--- start ---
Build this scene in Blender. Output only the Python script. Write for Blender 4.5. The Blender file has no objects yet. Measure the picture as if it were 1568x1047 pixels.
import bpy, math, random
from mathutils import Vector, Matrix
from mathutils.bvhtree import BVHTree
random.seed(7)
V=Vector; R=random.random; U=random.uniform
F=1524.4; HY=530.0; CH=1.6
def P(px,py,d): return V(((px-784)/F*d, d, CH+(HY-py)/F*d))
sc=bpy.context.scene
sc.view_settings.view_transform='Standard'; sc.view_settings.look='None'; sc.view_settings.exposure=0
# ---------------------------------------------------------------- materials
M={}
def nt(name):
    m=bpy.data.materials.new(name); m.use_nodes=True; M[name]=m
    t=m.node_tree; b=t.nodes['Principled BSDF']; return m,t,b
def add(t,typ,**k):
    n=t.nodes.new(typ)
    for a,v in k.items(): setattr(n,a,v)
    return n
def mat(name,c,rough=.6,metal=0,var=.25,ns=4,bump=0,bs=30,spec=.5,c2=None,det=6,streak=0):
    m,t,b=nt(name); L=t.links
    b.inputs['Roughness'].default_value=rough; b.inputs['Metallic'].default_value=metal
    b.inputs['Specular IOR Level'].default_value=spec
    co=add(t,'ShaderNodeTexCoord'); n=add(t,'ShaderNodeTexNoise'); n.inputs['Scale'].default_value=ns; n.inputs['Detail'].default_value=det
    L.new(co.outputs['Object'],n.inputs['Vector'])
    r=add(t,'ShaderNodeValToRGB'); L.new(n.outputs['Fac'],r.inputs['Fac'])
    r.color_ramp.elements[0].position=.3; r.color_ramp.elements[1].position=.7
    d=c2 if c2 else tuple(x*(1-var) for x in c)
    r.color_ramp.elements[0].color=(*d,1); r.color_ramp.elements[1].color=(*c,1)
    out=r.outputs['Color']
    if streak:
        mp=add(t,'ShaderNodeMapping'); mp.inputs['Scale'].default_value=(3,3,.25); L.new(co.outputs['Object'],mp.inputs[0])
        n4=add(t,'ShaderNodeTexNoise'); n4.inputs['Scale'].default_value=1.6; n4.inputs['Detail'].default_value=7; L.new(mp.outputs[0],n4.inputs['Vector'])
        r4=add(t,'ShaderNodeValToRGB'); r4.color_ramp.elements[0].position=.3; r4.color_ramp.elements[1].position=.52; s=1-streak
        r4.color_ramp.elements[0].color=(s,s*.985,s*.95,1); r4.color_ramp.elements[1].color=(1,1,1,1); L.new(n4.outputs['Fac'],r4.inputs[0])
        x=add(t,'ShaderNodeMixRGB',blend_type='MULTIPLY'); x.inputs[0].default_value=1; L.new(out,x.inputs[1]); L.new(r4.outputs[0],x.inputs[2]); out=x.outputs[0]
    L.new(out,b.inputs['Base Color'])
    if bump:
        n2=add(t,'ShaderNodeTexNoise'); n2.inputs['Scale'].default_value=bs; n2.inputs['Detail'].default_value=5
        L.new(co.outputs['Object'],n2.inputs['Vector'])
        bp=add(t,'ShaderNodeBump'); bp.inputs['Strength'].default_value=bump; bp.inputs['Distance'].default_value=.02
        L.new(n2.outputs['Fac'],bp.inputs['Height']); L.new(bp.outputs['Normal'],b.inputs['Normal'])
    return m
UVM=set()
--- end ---
# Instructions for the task
Return every line exactly.

# Solution to the problem
Build this scene in Blender. Output only the Python script. Write for Blender 4.5. The Blender file has no objects yet. Measure the picture as if it were 1568x1047 pixels.
import bpy, math, random
from mathutils import Vector, Matrix
from mathutils.bvhtree import BVHTree
random.seed(7)
V=Vector; R=random.random; U=random.uniform
F=1524.4; HY=530.0; CH=1.6
def P(px,py,d): return V(((px-784)/F*d, d, CH+(HY-py)/F*d))
sc=bpy.context.scene
sc.view_settings.view_transform='Standard'; sc.view_settings.look='None'; sc.view_settings.exposure=0
# ---------------------------------------------------------------- materials
M={}
def nt(name):
    m=bpy.data.materials.new(name); m.use_nodes=True; M[name]=m
    t=m.node_tree; b=t.nodes['Principled BSDF']; return m,t,b
def add(t,typ,**k):
    n=t.nodes.new(typ)
    for a,v in k.items(): setattr(n,a,v)
    return n
def mat(name,c,rough=.6,metal=0,var=.25,ns=4,bump=0,bs=30,spec=.5,c2=None,det=6,streak=0):
    m,t,b=nt(name); L=t.links
    b.inputs['Roughness'].default_value=rough; b.inputs['Metallic'].default_value=metal
    b.inputs['Specular IOR Level'].default_value=spec
    co=add(t,'ShaderNodeTexCoord'); n=add(t,'ShaderNodeTexNoise'); n.inputs['Scale'].default_value=ns; n.inputs['Detail'].default_value=det
    L.new(co.outputs['Object'],n.inputs['Vector'])
    r=add(t,'ShaderNodeValToRGB'); L.new(n.outputs['Fac'],r.inputs['Fac'])
    r.color_ramp.elements[0].position=.3; r.color_ramp.elements[1].position=.7
    d=c2 if c2 else tuple(x*(1-var) for x in c)
    r.color_ramp.elements[0].color=(*d,1); r.color_ramp.elements[1].color=(*c,1)
    out=r.outputs['Color']
    if streak:
        mp=add(t,'ShaderNodeMapping'); mp.inputs['Scale'].default_value=(3,3,.25); L.new(co.outputs['Object'],mp.inputs[0])
        n4=add(t,'ShaderNodeTexNoise'); n4.inputs['Scale'].default_value=1.6; n4.inputs['Detail'].default_value=7; L.new(mp.outputs[0],n4.inputs['Vector'])
        r4=add(t,'ShaderNodeValToRGB'); r4.color_ramp.elements[0].position=.3; r4.color_ramp.elements[1].position=.52; s=1-streak
        r4.color_ramp.elements[0].color=(s,s*.985,s*.95,1); r4.color_ramp.elements[1].color=(1,1,1,1); L.new(n4.outputs['Fac'],r4.inputs[0])
        x=add(t,'ShaderNodeMixRGB',blend_type='MULTIPLY'); x.inputs[0].default_value=1; L.new(out,x.inputs[1]); L.new(r4.outputs[0],x.inputs[2]); out=x.outputs[0]
    L.new(out,b.inputs['Base Color'])
    if bump:
        n2=add(t,'ShaderNodeTexNoise'); n2.inputs['Scale'].default_value=bs; n2.inputs['Detail'].default_value=5
        L.new(co.outputs['Object'],n2.inputs['Vector'])
        bp=add(t,'ShaderNodeBump'); bp.inputs['Strength'].default_value=bump; bp.inputs['Distance'].default_value=.02
        L.new(n2.outputs['Fac'],bp.inputs['Height']); L.new(bp.outputs['Normal'],b.inputs['Normal'])
    return m
UVM=set()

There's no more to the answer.